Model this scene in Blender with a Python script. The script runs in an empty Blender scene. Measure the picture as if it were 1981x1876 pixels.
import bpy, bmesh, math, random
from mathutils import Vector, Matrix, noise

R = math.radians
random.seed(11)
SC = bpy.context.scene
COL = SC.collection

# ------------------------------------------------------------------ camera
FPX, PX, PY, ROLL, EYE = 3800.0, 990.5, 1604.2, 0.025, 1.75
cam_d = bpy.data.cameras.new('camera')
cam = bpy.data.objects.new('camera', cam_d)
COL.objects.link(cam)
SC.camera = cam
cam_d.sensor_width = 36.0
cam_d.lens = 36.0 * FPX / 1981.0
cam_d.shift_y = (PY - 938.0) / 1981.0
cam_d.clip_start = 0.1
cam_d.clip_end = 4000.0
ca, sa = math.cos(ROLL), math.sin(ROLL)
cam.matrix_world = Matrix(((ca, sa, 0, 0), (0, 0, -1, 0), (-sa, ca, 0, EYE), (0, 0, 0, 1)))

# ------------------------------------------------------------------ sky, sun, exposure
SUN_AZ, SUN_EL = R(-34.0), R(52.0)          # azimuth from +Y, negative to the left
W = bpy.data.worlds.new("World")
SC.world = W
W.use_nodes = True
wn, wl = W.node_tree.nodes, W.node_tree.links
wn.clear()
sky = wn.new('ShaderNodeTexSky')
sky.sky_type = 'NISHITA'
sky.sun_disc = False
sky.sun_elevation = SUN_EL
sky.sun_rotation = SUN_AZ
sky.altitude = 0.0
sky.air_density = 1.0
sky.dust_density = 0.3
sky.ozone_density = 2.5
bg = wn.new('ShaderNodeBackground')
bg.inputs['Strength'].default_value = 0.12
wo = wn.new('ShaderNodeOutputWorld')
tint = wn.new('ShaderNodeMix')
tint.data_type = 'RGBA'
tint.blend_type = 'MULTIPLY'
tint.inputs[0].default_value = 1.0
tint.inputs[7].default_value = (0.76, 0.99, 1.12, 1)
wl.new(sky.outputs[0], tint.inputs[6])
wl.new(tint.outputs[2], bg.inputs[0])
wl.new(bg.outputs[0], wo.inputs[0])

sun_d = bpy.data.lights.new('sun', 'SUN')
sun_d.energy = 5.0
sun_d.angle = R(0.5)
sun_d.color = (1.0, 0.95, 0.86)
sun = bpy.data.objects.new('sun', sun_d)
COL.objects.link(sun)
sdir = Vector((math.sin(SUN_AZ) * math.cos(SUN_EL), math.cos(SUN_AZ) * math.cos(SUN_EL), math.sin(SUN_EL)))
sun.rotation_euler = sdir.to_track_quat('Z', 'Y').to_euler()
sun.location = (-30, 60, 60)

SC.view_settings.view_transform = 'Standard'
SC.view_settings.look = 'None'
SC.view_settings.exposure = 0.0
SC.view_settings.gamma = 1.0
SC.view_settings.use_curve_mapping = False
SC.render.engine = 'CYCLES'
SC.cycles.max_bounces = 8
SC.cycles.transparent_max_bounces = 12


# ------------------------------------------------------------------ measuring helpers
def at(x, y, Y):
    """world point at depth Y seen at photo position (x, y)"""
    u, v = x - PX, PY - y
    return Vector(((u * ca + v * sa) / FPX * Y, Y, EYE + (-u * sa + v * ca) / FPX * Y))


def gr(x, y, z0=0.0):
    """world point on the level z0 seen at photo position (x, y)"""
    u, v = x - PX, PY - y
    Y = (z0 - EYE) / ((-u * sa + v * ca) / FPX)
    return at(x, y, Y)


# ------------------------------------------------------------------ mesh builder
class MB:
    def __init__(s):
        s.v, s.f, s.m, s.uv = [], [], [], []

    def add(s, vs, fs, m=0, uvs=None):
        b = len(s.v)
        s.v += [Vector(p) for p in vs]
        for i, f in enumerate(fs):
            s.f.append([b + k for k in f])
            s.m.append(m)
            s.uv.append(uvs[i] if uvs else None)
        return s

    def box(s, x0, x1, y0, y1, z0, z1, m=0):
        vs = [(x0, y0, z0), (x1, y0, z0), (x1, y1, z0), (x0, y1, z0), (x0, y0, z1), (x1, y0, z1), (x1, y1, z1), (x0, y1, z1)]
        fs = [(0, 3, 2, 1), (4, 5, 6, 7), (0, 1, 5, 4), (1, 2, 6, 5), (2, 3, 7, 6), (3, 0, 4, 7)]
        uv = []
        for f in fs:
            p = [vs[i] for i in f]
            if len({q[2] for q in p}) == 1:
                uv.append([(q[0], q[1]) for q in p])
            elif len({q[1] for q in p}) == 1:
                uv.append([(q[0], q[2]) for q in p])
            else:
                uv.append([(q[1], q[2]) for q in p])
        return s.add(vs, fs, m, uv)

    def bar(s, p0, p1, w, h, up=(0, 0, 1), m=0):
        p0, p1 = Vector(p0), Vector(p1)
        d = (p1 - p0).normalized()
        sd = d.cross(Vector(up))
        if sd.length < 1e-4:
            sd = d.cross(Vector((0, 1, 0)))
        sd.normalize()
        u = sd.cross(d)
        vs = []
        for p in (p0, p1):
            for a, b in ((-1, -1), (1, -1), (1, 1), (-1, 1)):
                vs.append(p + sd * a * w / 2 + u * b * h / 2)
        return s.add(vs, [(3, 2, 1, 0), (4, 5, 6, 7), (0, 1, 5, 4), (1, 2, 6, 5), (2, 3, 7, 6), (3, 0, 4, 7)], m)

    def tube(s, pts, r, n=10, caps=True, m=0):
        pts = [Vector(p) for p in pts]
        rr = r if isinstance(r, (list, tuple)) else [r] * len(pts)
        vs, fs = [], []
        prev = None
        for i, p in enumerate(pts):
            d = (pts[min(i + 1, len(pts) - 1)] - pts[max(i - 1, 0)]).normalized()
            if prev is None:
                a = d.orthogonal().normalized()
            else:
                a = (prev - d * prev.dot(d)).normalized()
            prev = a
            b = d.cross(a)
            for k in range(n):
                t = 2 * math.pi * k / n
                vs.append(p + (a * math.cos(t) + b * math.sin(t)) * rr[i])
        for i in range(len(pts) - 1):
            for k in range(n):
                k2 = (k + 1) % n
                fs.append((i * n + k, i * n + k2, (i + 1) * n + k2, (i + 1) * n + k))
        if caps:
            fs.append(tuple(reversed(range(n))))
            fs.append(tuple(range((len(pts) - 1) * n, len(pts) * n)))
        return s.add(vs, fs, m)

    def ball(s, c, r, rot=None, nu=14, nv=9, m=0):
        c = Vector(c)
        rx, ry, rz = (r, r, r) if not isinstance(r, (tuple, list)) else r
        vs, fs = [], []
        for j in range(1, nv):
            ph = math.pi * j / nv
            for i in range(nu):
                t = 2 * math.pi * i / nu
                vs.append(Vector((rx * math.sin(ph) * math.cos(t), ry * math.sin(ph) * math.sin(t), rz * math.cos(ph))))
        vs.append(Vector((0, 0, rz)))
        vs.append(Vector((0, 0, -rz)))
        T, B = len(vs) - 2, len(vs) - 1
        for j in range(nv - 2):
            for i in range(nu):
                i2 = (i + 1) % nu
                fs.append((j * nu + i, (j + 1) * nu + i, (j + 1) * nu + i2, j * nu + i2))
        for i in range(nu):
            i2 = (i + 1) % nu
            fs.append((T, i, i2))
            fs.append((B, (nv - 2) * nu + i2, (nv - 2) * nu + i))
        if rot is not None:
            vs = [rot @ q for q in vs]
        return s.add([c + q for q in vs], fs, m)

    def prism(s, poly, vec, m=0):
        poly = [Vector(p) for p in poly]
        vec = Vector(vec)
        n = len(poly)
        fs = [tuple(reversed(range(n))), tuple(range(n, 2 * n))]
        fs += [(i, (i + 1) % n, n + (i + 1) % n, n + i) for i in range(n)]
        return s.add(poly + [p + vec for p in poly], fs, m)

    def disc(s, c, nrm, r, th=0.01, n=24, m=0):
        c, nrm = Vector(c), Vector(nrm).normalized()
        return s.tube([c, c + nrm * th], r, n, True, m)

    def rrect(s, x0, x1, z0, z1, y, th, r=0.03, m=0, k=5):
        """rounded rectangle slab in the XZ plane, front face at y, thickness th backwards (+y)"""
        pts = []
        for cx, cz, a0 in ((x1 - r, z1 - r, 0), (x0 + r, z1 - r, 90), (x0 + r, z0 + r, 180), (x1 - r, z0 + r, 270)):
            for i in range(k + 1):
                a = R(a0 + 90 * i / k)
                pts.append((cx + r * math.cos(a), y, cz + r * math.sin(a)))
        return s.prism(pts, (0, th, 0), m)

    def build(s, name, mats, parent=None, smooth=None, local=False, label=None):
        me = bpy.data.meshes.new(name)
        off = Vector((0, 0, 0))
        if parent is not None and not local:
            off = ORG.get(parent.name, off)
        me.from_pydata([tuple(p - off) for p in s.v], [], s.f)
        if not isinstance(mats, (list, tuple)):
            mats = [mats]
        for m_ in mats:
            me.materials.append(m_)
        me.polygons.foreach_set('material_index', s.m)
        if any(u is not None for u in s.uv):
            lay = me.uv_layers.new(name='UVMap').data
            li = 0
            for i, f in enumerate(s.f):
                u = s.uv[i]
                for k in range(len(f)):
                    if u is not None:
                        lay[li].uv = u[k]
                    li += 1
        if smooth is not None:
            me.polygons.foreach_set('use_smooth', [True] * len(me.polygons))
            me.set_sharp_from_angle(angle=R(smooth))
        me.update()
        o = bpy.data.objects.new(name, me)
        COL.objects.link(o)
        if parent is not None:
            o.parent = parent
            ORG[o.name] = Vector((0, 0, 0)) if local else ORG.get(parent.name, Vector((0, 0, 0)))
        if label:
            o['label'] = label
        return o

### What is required
Produce the lines from the top of the listing through the "COL = SC.collection" line exactly as they appear, with no additional output.

### Result of the task
Model this scene in Blender with a Python script. The script runs in an empty Blender scene. Measure the picture as if it were 1981x1876 pixels.
import bpy, bmesh, math, random
from mathutils import Vector, Matrix, noise

R = math.radians
random.seed(11)
SC = bpy.context.scene
COL = SC.collection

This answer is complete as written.